You DON’T need to earn the right to go wide
‘Earning the right to go wide’ is one of the most common of rugby’s modern lexicon – so much so that it is rumoured to be the next of Melania Trump’s plagiarism targets. The problem is that the statement is no longer based on fact. That isn’t quite true. It is still true of the northern hemisphere where direct running, and an obsession with contact means that overlaps have to be earned at the end of multiple attritional phases; but not in the southern hemisphere. The Hurricanes, Lions, Chiefs and Highlanders go wide whenever they want, from wherever they want.
They have squads of players who don’t rely on straight running lines and instead have skillsets that can be launched equally as well during the first phase as during the 22nd phase. A rugby ethos where backs like Beauden Barratt, Damien McKenzie, Elton Jantjes, Ben Smith, Aaron Smith, Lima Sapoaga and Faf de Klerk fuse with skilful forwards like Ardie Savea and Daniel Pryor – the result is next gen rugby. The Chiefs made 18 line breaks in their Super Rugby quarter final against the Stormers – you simply can’t make 18 lines breaks by waiting for the ‘right’ to go wide.
Wasps – the Fantasy backline
We’re all partial to a rugby management simulation, or fantasy league, where we get to live out our rugby dream – the heady desire of assembling a backline of near impossible speed and skill. Well, as July showed, Dai Young is doing it for real. He doesn’t have to log into his account and download a fantasy rugby app, he merely walks into Wasps HQ.

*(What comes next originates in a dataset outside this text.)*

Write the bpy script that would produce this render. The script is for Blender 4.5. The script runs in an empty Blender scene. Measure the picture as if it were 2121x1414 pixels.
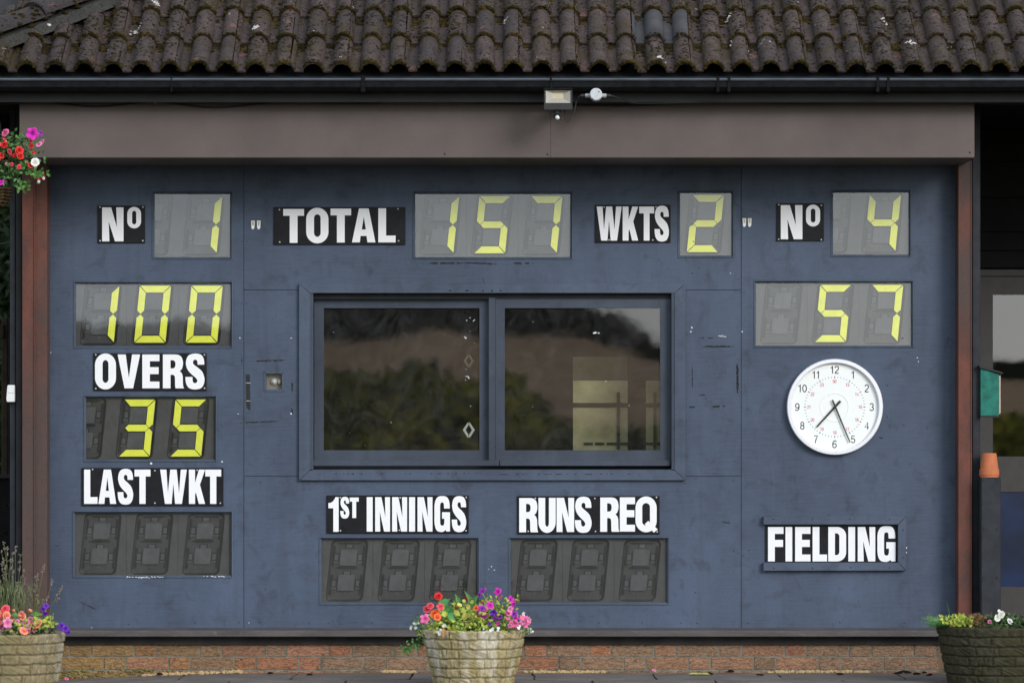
import bpy, bmesh, math, random
from mathutils import Vector, Matrix, noise
from mathutils.geometry import tessellate_polygon

R = random.Random(7)
SC = bpy.context.scene
COL = SC.collection

# ------------------------------------------------------------------ camera
F = 7400.0          # focal length in reference pixels (2121 wide)
D = 20.0            # metres from camera to the painted board
UC, VH = 1060.5, 950.0
ZC = 1.189          # camera height above the paving

def X(u, y=0.0): return (u - UC) * (D + y) / F
def Z(v, y=0.0): return ZC - (v - VH) * (D + y) / F
def P(u, v, y=0.0): return Vector((X(u, y), y, Z(v, y)))

cd = bpy.data.cameras.new('camera')
cam = bpy.data.objects.new('camera', cd); COL.objects.link(cam)
cam.location = (0, -D, ZC); cam.rotation_euler = (math.radians(90), 0, 0)
cd.sensor_width = 36; cd.lens = F / 2121 * 36; cd.shift_y = (VH - 707) / 2121
cd.clip_start = 0.5; cd.clip_end = 3000
cd.dof.use_dof = True; cd.dof.focus_distance = D; cd.dof.aperture_fstop = 2.2
SC.camera = cam

# ------------------------------------------------------------------ light
SUN_EL, SUN_AZ = math.radians(24), math.radians(143)   # azimuth clockwise from +Y: behind the camera, to the right
w = bpy.data.worlds.new('World'); SC.world = w; w.use_nodes = True
nt = w.node_tree
bg = nt.nodes['Background']
sky = nt.nodes.new('ShaderNodeTexSky'); sky.sky_type = 'NISHITA'; sky.sun_disc = False
sky.sun_elevation = SUN_EL; sky.sun_rotation = SUN_AZ
sky.air_density = 1.0; sky.dust_density = 1.0; sky.ozone_density = 1.0
hs = nt.nodes.new('ShaderNodeHueSaturation'); hs.inputs['Saturation'].default_value = 0.72
# thin overcast: a soft even cloud layer over the whole dome, clear sky showing through it
tc = nt.nodes.new('ShaderNodeTexCoord'); cn = nt.nodes.new('ShaderNodeTexNoise'); cn.inputs['Scale'].default_value = 2.6; cn.inputs['Detail'].default_value = 5
cr = nt.nodes.new('ShaderNodeValToRGB'); cr.color_ramp.elements[0].color = (5.6, 6.2, 7.0, 1); cr.color_ramp.elements[1].color = (8.2, 8.7, 9.3, 1)
cr.color_ramp.elements[0].position = .3; cr.color_ramp.elements[1].position = .7
cm = nt.nodes.new('ShaderNodeMix'); cm.data_type = 'RGBA'; cm.inputs[0].default_value = 0.68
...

Next season Young will have Kurtley Beale, Danny Cipriani, Elliot Daly, Kyle Eastmond, Joe Simpson, Christian Wade, and Frank Halai. A backline with as much speed, lateral movement, and unpredictability as the name of the club would suggest. Some will point to the potential lack of prowess in the Wasps pack for next season; and they may be right. However, as a backline, to find more perfect wasps next season you’ll have to head to the National History Museum.
The Pro 12 needs positivity.
It is no secret that the Pro 12 is the weakest of the major European Leagues. You don’t even need to dig into the Pro 12 teams’ recent records in European competition to see that. A mere perusal of this summer’s transfer market will show you that the Pro 12 is the ‘own brand’ league when compared to the Fortnum & Masons which are the Top 14 and Aviva Premiership. However, whilst the current situation in which the Pro 12 finds itself is not exactly ideal, the responses to any options which are aimed at improving the predicament have been equally depressing. July saw derision aimed at the bringing in of teams from the USA.
Many argued that the inability to travel to away fixtures, in the USA, is unacceptable. But supporters of the Pro 12 would be wise to leave this myopic view of the league behind. TV revenue is the most important income stream in rugby. A club can sell as many shirts, pasties, season tickets, beer and fill as many ‘away buses’ as it likes; but it won’t make a dent in the financial resources required to make the league competitive again. The Pro 12 are looking at radical solutions because radical solutions are required; an understanding of that is what’s required from Pro 12 supporters and its wider stakeholders.